Extracted material:
⁂

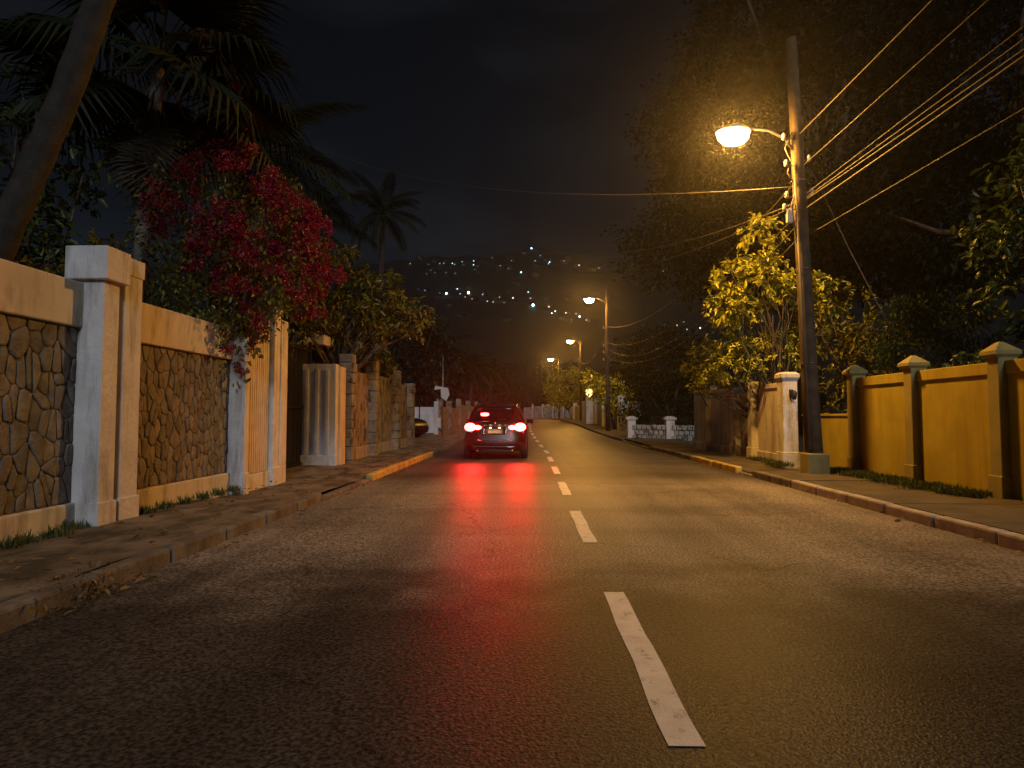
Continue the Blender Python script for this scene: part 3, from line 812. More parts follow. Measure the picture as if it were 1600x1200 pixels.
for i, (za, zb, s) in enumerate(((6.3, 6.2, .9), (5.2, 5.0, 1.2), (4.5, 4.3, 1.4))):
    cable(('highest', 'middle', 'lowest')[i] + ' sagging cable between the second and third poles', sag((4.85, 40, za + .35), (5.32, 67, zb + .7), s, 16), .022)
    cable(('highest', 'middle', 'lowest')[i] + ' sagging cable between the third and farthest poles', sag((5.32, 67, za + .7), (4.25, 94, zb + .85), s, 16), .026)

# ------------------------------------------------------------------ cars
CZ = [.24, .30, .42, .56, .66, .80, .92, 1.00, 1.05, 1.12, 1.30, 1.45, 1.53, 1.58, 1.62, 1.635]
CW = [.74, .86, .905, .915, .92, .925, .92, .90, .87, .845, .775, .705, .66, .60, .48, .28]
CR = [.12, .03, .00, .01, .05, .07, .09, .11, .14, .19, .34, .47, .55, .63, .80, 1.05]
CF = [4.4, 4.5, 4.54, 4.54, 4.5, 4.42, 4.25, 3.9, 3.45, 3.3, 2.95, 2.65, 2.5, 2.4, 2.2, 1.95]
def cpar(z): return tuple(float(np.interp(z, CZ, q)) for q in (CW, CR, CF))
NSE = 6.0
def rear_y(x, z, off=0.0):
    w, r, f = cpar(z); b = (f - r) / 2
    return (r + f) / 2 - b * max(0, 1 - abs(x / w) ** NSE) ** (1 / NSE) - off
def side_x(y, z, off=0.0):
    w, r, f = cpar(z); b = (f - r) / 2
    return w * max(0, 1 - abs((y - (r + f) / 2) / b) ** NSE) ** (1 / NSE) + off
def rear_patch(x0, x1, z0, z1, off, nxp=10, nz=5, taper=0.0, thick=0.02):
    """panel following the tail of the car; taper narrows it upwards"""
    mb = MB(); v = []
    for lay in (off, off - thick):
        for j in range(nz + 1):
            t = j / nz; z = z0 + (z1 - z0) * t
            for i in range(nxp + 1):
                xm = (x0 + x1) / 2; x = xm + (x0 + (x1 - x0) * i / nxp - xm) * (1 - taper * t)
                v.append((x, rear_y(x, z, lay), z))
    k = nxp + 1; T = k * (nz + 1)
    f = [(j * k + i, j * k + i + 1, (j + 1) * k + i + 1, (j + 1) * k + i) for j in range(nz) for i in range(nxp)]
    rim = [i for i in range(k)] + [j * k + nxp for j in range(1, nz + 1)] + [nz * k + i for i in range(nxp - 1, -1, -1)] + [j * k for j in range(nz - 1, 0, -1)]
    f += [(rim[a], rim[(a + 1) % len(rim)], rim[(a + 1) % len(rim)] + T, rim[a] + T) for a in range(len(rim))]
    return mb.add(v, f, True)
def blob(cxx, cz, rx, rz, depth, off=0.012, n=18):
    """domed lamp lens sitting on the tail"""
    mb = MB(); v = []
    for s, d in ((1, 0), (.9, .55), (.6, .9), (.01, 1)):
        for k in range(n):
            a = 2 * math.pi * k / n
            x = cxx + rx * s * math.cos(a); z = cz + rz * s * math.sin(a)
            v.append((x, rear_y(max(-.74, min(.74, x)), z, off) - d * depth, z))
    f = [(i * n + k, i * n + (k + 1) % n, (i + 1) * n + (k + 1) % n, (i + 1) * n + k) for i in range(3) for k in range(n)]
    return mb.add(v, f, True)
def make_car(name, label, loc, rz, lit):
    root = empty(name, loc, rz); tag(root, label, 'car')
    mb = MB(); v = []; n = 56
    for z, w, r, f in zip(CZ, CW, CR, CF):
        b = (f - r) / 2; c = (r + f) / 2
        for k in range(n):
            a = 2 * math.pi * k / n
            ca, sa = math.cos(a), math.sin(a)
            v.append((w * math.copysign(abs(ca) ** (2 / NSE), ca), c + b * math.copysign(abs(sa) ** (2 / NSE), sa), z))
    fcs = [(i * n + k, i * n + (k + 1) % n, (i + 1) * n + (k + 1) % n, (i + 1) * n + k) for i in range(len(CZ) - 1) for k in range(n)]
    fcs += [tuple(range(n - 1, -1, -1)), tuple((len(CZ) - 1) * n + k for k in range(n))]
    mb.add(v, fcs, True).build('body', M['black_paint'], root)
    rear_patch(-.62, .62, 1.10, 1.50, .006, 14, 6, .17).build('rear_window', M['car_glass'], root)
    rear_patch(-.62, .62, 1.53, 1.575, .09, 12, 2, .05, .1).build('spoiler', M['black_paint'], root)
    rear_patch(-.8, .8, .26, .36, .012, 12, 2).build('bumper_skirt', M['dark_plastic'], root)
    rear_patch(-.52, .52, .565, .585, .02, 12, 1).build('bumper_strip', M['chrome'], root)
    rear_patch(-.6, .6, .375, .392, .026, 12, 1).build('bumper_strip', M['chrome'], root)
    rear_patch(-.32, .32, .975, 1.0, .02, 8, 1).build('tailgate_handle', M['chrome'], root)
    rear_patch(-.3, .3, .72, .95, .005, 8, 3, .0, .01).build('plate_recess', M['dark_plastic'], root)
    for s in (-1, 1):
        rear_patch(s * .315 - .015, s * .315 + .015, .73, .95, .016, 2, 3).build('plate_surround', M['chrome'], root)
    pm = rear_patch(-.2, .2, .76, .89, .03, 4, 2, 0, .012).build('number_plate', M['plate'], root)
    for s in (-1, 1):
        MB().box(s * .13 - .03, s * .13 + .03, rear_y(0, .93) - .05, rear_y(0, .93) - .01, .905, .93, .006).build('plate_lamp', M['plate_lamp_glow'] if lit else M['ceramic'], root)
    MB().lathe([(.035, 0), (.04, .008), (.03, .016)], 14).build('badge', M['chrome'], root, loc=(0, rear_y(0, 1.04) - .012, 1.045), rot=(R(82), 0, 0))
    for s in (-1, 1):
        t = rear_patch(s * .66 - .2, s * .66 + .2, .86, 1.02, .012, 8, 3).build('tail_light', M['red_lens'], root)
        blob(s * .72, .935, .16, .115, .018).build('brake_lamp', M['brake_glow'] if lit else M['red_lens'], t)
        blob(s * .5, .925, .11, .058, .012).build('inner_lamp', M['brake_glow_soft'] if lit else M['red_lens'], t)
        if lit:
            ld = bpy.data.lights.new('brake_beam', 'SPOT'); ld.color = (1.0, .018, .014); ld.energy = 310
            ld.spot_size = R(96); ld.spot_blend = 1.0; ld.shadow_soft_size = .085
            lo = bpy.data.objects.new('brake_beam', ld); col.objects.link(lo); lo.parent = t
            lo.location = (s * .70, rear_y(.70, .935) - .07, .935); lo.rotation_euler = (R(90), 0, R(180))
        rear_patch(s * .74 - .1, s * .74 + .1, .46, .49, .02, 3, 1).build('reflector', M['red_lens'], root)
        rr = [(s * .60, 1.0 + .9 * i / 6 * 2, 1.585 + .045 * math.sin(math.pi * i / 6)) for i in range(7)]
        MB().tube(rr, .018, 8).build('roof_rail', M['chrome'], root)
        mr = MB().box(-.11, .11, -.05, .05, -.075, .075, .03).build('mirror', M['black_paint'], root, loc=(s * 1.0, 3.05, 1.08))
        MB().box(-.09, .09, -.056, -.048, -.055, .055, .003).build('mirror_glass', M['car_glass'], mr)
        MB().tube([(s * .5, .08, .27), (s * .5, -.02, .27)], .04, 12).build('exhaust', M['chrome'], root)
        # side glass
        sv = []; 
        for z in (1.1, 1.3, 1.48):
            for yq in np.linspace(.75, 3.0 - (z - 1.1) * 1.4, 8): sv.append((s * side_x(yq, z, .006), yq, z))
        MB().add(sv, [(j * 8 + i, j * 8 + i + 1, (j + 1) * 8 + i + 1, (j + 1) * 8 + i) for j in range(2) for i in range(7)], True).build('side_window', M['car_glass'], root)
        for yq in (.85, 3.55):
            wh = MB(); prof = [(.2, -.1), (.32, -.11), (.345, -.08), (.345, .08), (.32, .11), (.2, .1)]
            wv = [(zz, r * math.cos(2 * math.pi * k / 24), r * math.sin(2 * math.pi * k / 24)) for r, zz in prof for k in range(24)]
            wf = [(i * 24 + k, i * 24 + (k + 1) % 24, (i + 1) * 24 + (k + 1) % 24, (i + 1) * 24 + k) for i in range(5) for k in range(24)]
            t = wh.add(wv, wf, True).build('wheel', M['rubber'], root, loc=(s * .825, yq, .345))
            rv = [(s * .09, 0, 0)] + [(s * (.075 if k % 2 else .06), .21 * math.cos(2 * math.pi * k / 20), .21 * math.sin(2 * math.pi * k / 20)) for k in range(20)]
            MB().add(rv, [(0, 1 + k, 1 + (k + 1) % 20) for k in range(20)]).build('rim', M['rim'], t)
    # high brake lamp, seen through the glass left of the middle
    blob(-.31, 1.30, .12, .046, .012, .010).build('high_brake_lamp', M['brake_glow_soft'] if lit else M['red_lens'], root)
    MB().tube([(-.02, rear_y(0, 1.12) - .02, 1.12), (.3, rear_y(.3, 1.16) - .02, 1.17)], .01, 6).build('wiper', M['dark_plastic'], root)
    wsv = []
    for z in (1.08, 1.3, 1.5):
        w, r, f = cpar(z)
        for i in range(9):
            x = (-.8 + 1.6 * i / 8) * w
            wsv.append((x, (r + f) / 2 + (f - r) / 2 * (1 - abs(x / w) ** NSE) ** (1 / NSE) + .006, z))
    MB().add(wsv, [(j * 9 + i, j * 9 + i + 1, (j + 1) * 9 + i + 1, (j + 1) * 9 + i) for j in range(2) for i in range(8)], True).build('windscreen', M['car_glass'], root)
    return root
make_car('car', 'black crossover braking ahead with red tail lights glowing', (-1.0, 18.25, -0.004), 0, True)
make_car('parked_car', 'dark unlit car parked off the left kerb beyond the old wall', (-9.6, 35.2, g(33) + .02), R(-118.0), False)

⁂

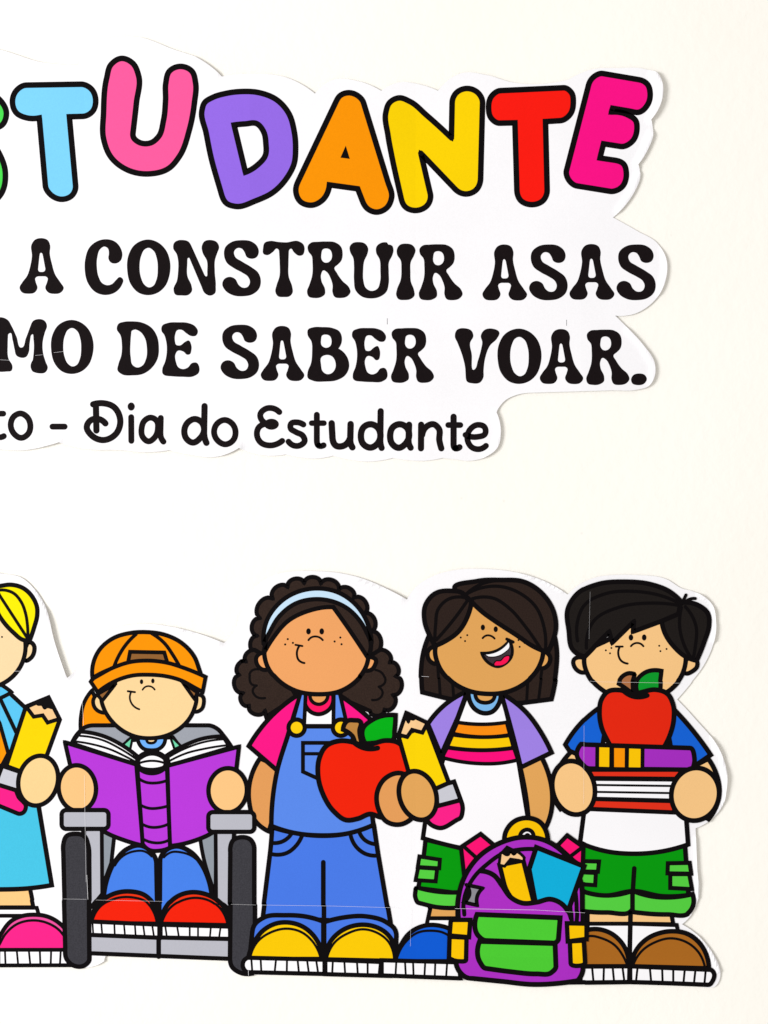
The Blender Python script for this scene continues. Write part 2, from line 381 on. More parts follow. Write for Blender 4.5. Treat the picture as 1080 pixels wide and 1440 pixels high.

⁂

Aim:
Return each line with "scene".

In response:
Continue the Blender Python script for this scene: part 3, from line 812. More parts follow. Measure the picture as if it were 1600x1200 pixels.
The Blender Python script for this scene continues. Write part 2, from line 381 on. More parts follow. Write for Blender 4.5. Treat the picture as 1080 pixels wide and 1440 pixels high.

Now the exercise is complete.